The larger summit would be in the fall of 2018. We envision having upward of 500 to 700 people. It will be a great opportunity for us to talk about what we’ve done over the last year, the evidence that helped to guide us, the work plans that have come out of these smaller symposia and what impact we hope to have. 

Why did you take this job?

I’ve worked in government for the last 15 or so years, and the responsibilities there really cut across all of these five areas. This initiative seemed to pull it all together in a different way—helping to identify and train new individuals who are going to be doing this work and then thinking about what research projects we can support. It was also an opportunity to help create something that’s nontraditional in a traditional setting such as academia. It’s been a great ride so far. 

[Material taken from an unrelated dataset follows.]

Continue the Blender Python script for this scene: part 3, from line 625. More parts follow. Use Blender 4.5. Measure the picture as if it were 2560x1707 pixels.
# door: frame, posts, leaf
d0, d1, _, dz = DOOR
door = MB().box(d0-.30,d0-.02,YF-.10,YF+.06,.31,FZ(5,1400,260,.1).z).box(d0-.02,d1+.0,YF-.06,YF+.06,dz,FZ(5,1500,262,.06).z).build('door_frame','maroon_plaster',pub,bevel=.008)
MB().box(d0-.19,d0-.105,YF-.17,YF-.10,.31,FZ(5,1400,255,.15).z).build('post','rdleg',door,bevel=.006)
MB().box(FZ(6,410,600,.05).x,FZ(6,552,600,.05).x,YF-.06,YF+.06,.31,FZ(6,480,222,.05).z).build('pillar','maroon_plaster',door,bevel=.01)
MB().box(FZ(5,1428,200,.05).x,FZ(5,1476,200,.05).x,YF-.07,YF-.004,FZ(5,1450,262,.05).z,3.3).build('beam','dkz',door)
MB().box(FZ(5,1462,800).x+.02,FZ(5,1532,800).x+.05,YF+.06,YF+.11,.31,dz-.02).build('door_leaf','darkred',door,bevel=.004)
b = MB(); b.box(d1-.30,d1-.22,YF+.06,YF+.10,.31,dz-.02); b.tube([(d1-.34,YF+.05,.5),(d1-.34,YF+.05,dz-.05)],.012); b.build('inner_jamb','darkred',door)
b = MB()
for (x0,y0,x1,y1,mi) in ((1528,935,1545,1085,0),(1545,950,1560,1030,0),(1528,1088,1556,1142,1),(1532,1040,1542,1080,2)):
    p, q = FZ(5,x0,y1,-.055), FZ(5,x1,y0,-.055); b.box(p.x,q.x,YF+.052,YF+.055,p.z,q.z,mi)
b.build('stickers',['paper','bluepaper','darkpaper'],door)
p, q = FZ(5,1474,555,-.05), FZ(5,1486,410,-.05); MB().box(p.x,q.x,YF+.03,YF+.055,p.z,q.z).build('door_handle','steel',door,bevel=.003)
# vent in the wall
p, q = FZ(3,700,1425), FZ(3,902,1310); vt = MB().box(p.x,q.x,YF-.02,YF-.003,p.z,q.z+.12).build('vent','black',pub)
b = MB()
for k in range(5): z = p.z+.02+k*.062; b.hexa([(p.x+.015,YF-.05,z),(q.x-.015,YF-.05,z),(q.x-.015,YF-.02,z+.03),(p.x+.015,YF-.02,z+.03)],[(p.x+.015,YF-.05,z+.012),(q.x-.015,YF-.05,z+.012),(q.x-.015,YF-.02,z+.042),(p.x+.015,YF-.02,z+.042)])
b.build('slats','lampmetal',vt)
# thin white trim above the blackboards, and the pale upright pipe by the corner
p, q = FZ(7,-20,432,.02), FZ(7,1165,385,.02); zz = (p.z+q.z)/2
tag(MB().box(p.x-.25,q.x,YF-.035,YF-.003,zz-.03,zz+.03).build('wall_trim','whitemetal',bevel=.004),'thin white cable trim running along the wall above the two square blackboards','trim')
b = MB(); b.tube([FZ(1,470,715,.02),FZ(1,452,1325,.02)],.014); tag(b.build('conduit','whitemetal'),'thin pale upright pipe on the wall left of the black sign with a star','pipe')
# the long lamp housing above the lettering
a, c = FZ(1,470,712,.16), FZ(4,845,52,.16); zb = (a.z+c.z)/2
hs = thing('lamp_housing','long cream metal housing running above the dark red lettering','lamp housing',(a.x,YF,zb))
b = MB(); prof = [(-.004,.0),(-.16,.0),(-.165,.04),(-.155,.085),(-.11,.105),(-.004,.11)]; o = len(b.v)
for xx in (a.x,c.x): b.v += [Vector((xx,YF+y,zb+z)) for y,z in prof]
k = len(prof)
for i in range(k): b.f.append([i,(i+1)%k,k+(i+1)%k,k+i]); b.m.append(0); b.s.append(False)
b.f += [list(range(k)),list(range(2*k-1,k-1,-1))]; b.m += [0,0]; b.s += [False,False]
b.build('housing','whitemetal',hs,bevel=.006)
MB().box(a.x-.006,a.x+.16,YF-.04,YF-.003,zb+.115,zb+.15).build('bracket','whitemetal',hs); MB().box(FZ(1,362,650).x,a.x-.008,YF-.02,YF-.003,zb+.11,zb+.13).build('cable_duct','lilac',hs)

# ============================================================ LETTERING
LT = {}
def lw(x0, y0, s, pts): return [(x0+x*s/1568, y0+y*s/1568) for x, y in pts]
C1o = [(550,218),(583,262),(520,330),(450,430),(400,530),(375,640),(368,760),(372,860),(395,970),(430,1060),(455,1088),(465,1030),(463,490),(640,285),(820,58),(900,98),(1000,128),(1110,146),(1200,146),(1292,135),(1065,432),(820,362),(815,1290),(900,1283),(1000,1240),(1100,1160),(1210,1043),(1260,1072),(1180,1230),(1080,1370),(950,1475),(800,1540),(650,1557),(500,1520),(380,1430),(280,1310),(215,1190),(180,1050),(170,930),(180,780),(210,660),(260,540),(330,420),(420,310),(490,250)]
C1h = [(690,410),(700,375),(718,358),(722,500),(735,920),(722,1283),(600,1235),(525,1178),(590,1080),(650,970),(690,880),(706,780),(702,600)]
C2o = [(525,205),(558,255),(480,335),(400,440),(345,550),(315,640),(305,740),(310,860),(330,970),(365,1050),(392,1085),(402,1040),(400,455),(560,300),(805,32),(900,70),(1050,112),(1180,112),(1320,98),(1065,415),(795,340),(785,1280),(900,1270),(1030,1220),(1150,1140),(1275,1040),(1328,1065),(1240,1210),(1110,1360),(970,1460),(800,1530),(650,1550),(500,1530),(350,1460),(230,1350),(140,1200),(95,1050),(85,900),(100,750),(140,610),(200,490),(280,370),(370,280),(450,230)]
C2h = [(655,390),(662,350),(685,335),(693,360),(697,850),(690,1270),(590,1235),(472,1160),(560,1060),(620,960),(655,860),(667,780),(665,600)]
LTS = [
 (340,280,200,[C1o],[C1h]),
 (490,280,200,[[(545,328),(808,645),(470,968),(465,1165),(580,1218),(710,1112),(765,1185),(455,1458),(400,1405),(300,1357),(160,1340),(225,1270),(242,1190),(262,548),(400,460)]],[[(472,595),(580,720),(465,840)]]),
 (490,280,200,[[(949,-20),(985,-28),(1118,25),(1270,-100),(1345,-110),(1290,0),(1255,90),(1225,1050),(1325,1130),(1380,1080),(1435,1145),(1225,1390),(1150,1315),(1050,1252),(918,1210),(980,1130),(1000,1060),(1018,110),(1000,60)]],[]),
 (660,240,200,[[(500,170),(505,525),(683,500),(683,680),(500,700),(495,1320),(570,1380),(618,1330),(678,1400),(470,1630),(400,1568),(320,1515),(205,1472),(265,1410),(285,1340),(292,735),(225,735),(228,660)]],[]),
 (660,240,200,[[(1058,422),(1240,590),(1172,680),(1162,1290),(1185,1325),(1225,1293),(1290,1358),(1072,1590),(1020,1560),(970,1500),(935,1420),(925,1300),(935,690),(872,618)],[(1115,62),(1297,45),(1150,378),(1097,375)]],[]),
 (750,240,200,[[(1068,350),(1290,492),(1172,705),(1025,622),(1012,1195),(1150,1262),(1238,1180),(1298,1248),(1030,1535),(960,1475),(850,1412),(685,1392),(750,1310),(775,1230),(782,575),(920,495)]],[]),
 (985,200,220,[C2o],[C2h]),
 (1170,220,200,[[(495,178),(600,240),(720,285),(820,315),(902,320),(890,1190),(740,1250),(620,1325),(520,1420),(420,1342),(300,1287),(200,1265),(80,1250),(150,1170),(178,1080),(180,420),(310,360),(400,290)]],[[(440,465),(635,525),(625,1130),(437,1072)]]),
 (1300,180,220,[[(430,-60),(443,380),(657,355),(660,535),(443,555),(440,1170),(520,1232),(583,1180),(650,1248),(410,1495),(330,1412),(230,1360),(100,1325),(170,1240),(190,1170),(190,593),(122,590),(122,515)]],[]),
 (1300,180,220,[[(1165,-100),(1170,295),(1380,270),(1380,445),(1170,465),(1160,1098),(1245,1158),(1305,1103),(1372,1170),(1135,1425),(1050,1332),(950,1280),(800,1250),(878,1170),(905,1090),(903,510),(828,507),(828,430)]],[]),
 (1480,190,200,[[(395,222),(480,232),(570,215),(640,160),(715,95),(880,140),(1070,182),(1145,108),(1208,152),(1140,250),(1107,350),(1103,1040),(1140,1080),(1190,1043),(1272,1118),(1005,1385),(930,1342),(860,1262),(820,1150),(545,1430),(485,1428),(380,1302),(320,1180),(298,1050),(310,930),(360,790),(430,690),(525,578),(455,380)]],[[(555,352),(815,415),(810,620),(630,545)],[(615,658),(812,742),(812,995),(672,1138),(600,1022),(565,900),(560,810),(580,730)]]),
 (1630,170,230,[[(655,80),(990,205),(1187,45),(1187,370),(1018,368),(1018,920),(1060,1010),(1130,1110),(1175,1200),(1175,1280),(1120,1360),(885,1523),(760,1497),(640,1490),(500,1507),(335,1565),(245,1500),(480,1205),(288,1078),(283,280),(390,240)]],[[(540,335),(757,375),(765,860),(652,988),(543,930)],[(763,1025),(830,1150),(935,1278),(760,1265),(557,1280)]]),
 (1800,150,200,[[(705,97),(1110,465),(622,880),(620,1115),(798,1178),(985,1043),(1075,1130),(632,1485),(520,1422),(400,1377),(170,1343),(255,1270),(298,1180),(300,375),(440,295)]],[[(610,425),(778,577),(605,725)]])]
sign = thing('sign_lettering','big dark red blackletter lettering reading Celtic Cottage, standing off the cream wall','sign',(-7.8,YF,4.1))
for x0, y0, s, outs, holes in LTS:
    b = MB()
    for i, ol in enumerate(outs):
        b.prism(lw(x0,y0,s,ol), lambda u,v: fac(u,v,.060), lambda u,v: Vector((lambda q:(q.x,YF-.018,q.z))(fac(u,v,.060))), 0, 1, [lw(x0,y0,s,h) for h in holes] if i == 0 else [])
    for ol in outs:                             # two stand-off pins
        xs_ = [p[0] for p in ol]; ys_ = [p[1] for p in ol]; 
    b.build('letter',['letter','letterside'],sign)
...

What do you personally hope to achieve with the Initiative? 

It’s always important that you’re working on something that matters and matters beyond yourself. I hope we are able to really think about this initiative as focused on changing lives in very tangible and meaningful ways. 

The Initiative is confronting huge, nationwide, intractable problems. Will it really make a difference? 

Yes, I think it will. The five areas were chosen based on some of the most critical issues that are happening across our country. The Initiative seeks to tackle those really hard public health issues in a way that’s not kind of pie in the sky, but very much tangible and going down to the grass roots and community levels to identify what we can do and what’s working and what’s not working. That’s why we will have community members who are involved. That’s why we will have stakeholders in organizations who are actually doing the work. That’s why we’ll have the policy levers that we need to pull on, the experts who are clear about what these issues are and what needs to be done. 

Out of the five key areas, do you have a favorite?

Absolutely not. (Laughs.) They’re all equal.